A digitally ready business has clear processes that are documented and understood. It has data that's reasonably clean and accessible. It has people willing to learn and adapt. And it has leadership that understands why this stuff matters.
You don't need to rip and replace everything. You need to understand where you are, where the gaps are, and what to tackle first.
Questions Worth Asking Yourself
If you're running a growing business and not sure where you stand, try these:
Can a new employee get up to speed on your core processes without relying entirely on tribal knowledge? Is your customer data in one place, or scattered across inboxes, spreadsheets, and sticky notes? When something goes wrong in operations, how long does it take to figure out what happened? If you needed to scale your team by 50% in six months, would your current systems handle it?

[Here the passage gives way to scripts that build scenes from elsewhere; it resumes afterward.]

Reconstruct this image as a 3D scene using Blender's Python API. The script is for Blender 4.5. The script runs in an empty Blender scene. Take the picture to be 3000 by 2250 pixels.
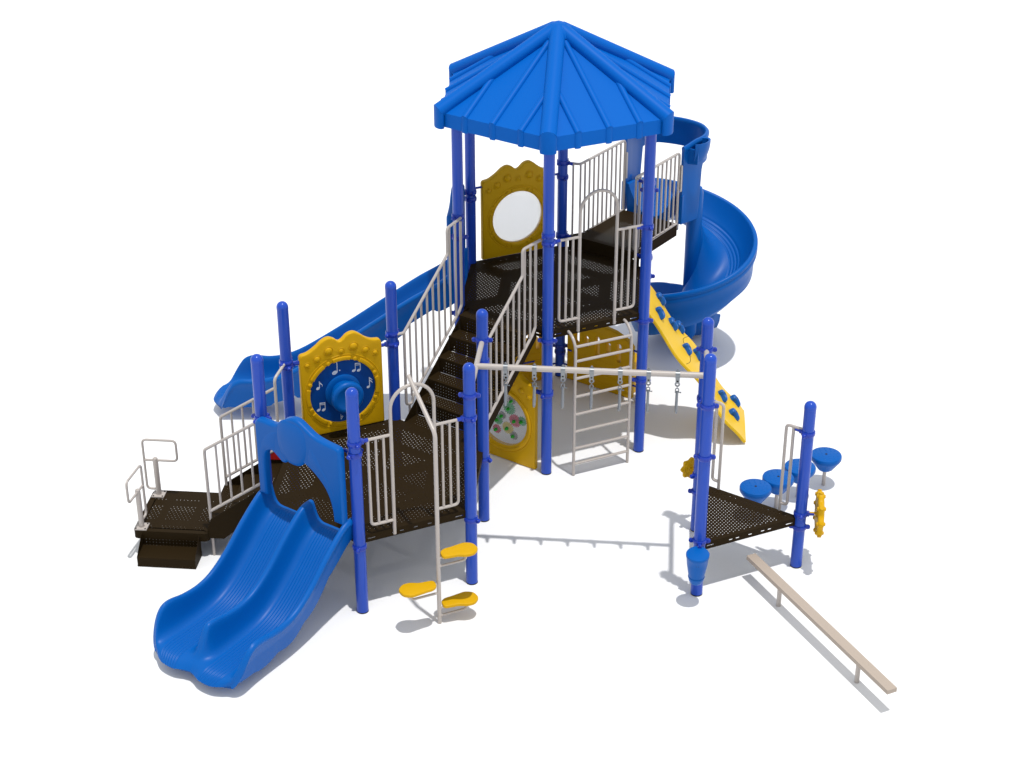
import bpy, bmesh, math, random
from math import sin, cos, pi, radians as rad, sqrt, atan2, hypot
from mathutils import Vector, Matrix
random.seed(4)
scn = bpy.context.scene
COL = scn.collection
V = Vector
S = 1.2                      # post spacing
AP = S * cos(rad(30))        # apothem
ZL, ZT, ZR, ZS = 0.885, 1.79, 0.60, 1.95
CL = (0.0, 0.0)
CT = (1.644, 2.847)
XR = 3.345

# ------------------------------------------------------------------ materials
def mat(name, col, rough=0.4, spec=0.5, metal=0.0, bump=0.0, bscale=300.0, coat=0.0, var=0.0, ior=1.45):
    m = bpy.data.materials.new(name); m.use_nodes = True
    nt = m.node_tree; b = nt.nodes['Principled BSDF']
    b.inputs['Base Color'].default_value = (*col, 1)
    b.inputs['Roughness'].default_value = rough; b.inputs['IOR'].default_value = ior
    b.inputs['Metallic'].default_value = metal
    b.inputs['Specular IOR Level'].default_value = spec
    b.inputs['Coat Weight'].default_value = coat
    b.inputs['Coat Roughness'].default_value = 0.12
    tc = nt.nodes.new('ShaderNodeTexCoord')
    if bump > 0:
        n = nt.nodes.new('ShaderNodeTexNoise'); n.inputs['Scale'].default_value = bscale; n.inputs['Detail'].default_value = 2
        nt.links.new(tc.outputs['Object'], n.inputs['Vector'])
        bp = nt.nodes.new('ShaderNodeBump'); bp.inputs['Strength'].default_value = bump; bp.inputs['Distance'].default_value = 0.002
        nt.links.new(n.outputs['Fac'], bp.inputs['Height']); nt.links.new(bp.outputs['Normal'], b.inputs['Normal'])
    if var > 0:
        n2 = nt.nodes.new('ShaderNodeTexNoise'); n2.inputs['Scale'].default_value = 140; n2.inputs['Detail'].default_value = 3
        nt.links.new(tc.outputs['Object'], n2.inputs['Vector'])
        mx = nt.nodes.new('ShaderNodeMix'); mx.data_type = 'RGBA'
        mx.inputs['A'].default_value = (*[c * (1 - var) for c in col], 1)
        mx.inputs['B'].default_value = (*[min(1, c * (1 + var)) for c in col], 1)
        nt.links.new(n2.outputs['Fac'], mx.inputs['Factor']); nt.links.new(mx.outputs['Result'], b.inputs['Base Color'])
    return m

M = {}
M['post'] = mat('post_blue_powder_coat', (0.014, 0.066, 0.43), 0.32, 0.5, bump=0.08, bscale=220, coat=0.40, var=0.04, ior=1.22)
M['clamp'] = mat('clamp_blue_gloss', (0.009, 0.038, 0.36), 0.28, 0.5, coat=0.35, ior=1.3)
M['plastic'] = mat('moulded_blue_plastic', (0.0, 0.095, 0.385), 0.38, 0.5, bump=0.10, bscale=160, var=0.03, ior=1.25)
M['roof'] = mat('roof_blue_plastic', (0.0, 0.106, 0.46), 0.46, 0.5, bump=0.05, bscale=120, var=0.02, ior=1.18)
M['disc'] = mat('disc_navy_plastic', (0.0005, 0.050, 0.25), 0.45, 0.5, ior=1.25)
M['hold'] = mat('hold_blue_plastic', (0.0015, 0.085, 0.34), 0.35, 0.4, var=0.05)
M['yellow'] = mat('moulded_yellow_plastic', (0.60, 0.335, 0.002), 0.42, 0.5, bump=0.22, bscale=260, var=0.05, ior=1.25)
M['yellow2'] = mat('wall_yellow_plastic', (0.72, 0.45, 0.012), 0.42, 0.5, bump=0.12, bscale=200, var=0.03, ior=1.25)
M['beige'] = mat('beige_powder_coat', (0.43, 0.385, 0.35), 0.34, 0.5, bump=0.12, bscale=350, coat=0.2, var=0.05)
M['plank'] = mat('beige_grit_coat', (0.42, 0.35, 0.29), 0.7, 0.3, bump=0.5, bscale=500, var=0.14)
M['brown'] = mat('brown_vinyl_coat', (0.0205, 0.0125, 0.0045), 0.55, 0.5, bump=0.08, bscale=260, var=0.06, ior=1.13)
M['rubber'] = mat('black_rubber', (0.012, 0.012, 0.014), 0.7)
M['steel'] = mat('galvanised_steel', (0.24, 0.255, 0.27), 0.36, 0.5, metal=0.7, var=0.08)
M['white'] = mat('white_ink', (0.62, 0.66, 0.74), 0.5)
M['red'] = mat('red_plastic', (0.55, 0.01, 0.01), 0.4)
M['gear_green'] = mat('gear_green', (0.03, 0.27, 0.09), 0.45)
M['gear_red'] = mat('gear_red', (0.45, 0.03, 0.06), 0.45)
M['gear_yellow'] = mat('gear_yellow', (0.55, 0.42, 0.07), 0.45)
M['gear_grey'] = mat('gear_grey', (0.22, 0.20, 0.19), 0.5)
M['hub_green'] = mat('hub_green', (0.0, 0.30, 0.01), 0.35)
M['hole'] = mat('recess_dark', (0.01, 0.008, 0.006), 0.8)

g = bpy.data.materials.new('clear_window'); g.use_nodes = True
nt = g.node_tree; b = nt.nodes['Principled BSDF']
b.inputs['Base Color'].default_value = (0.75, 0.77, 0.78, 1); b.inputs['Roughness'].default_value = 0.15
b.inputs['Alpha'].default_value = 0.10
M['glass'] = g
g2 = g.copy(); g2.name = 'clear_bubble'; g2.node_tree.nodes['Principled BSDF'].inputs['Alpha'].default_value = 0.34
g2.node_tree.nodes['Principled BSDF'].inputs['Roughness'].default_value = 0.05
M['bubble'] = g2

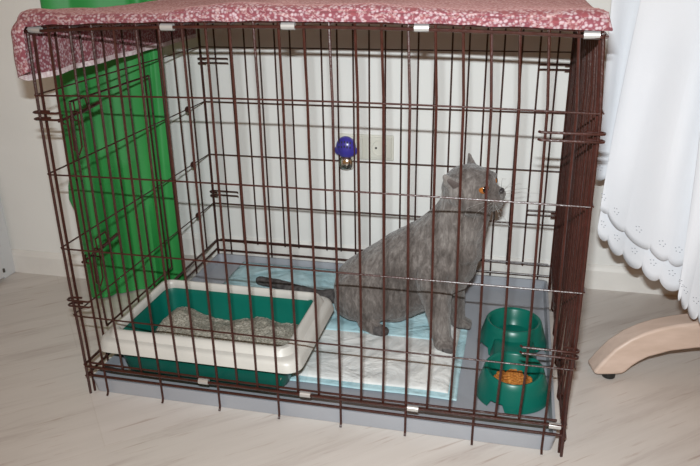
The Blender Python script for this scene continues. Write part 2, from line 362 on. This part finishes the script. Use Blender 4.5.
# bright clips rolled around the rails
for x, z in ((0.025, 0.829), (0.302, 0.832), (0.534, 0.833), (0.769, 0.834), (1.043, 0.829), (0.299, 0.079), (0.535, 0.079), (0.768, 0.077), (1.053, 0.076)):
    b = MB(); wx, wz = (0.0125, 0.0066) if z > 0.5 else (0.0115, 0.0068)
    z2 = z - (0.007 if z > 0.831 else 0.002) + (0.0125 if z > 0.5 else -0.003) * 4*(x/W)*(1 - x/W)
    b.loft([[(x + sx*wx, q[1]-0.003, q[2]) for q in [(0, -0.0065*math.cos(a), z2 + wz*math.sin(a)) for a in [2*math.pi*k/16 for k in range(16)]]] for sx in (-1, -0.97, 0.97, 1)])
    obj('clip', b, M['clip'], front, label='small bright silver clip')

# ---------------------------------------------------------------- tray
b = MB()
x0, y0, x1, y1 = 0.004, 0.0075, W - 0.010, D - 0.012
rings = [rrect(x0+0.006, y0+0.004, x1-0.006, y1-0.004, 0.012, 0.001), rrect(x0, y0, x1, y1, 0.014, 0.034), rrect(x0, y0, x1, y1, 0.014, 0.037),
         rrect(x0+0.006, y0+0.006, x1-0.006, y1-0.006, 0.012, 0.037), rrect(x0+0.011, y0+0.011, x1-0.011, y1-0.011, 0.012, 0.012), rrect(x0+0.030, y0+0.030, x1-0.030, y1-0.030, 0.012, 0.007)]
b.loft(rings); tag(obj('crate_tray', b, M['tray'], smooth=True), 'wide shallow grey plastic tray covering the bottom of the crate', 'tray')

# ---------------------------------------------------------------- pads
def pad(name, x0, y0, x1, y1, z0, amp, seed, m, lab, inner=None, skew=0.0):
    def hz(x, y):
        u = min(x - x0, x1 - x, y - y0, y1 - y)
        return z0 + amp * (0.5 + 0.5*noise.noise(Vector((x*9 + seed, y*9, seed)))) * sstep(u / 0.03) + amp*0.35*abs(noise.noise(Vector((x*26 + seed, y*26, 2*seed)))) * sstep(u/0.02)
    nx, ny = 70, 50; b = MB(); jit = lambda t, k: 0.004 * noise.noise(Vector((t*6, k + seed, 0)))
    rows = []
    for j in range(ny + 1):
        r = []
        for i in range(nx + 1):
            x = lerp(x0, x1, i/nx); y = lerp(y0, y1, j/ny); r.append((x + jit(y, 1) + skew*(y - y0), y + jit(x, 2), hz(x, y)))
        rows.append(r)
    b.grid(rows); o = obj(name, b, m, solid=0.0012); tag(o, lab, 'pad')
    if inner:
        a0, c0, a1, c1 = inner; b = MB(); rows = []
        for j in range(ny + 1):
            r = []
            for i in range(nx + 1):
                x = lerp(a0, a1, i/nx); y = lerp(c0, c1, j/ny); u = min(x - a0, a1 - x, y - c0, c1 - y)
                r.append((x + jit(y, 3)*1.5 + skew*(y - y0), y + jit(x, 4)*1.5, hz(x, y) + 0.0012 + 0.004*sstep(u/0.015)))
            rows.append(r)
        b.grid(rows); obj('absorbent_core', b, M['quilt'], o, solid=0.001, label='white quilted middle')
    return o
pad('training_pad', 0.395, 0.130, 0.848, 0.520, 0.0125, 0.003, 3.1, M['padblue'], 'white quilted absorbent pad with pale blue edging beneath the front paws of the cat', inner=(0.40, 0.150, 0.828, 0.505))
pad('training_pad', 0.100, 0.372, 0.800, 0.745, 0.0205, 0.008, 8.4, M['padblue'], 'rumpled pale blue absorbent pad behind the litter box and under the cat')

# ---------------------------------------------------------------- litter box
lb = thing('litter_box', (0.26, 0.20, 0.012), 'dark green cat litter box with a wide cream rim inside the crate', 'litter box')
b = MB()
R = lambda i, z, r: rrect(0.032 + i, 0.068 + i, 0.468 - i, 0.344 - i, r, z)
b.loft([R(0.018, 0.0125, 0.03), R(0.012, 0.018, 0.036), R(-0.004, 0.100, 0.045), R(-0.008, 0.128, 0.045), R(-0.004, 0.130, 0.045), R(-0.001, 0.126, 0.043), R(0.004, 0.100, 0.04), R(0.018, 0.024, 0.034), R(0.03, 0.017, 0.03)])
obj('basin', b, M['green'], lb)
b = MB()
Q = lambda i, z, r, dr=0: rrect(0.007 + i*0.8, 0.030 + i, 0.510 - i - dr, 0.375 - i*0.75, r, z)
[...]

No trick questions here, and there are no perfect answers. But if you found yourself wincing at any of them, that's useful information.
Where to Start
The temptation is always to jump to technology — buy a new platform, implement a new tool, hire someone to build something custom. But the businesses that actually succeed with digital transformation start with understanding.
Understand your current state. Map your processes. Talk to your people about where they're spending time on things that feel wasteful. Look at where information gets lost or delayed.
That understanding is the foundation for everything that comes next. Without it, you're guessing. And guessing is expensive.
Digital readiness isn't a destination you arrive at. It's a continuous process of asking honest questions about how your business works and being willing to act on the answers. The good news? The first step is the easiest one: just start looking.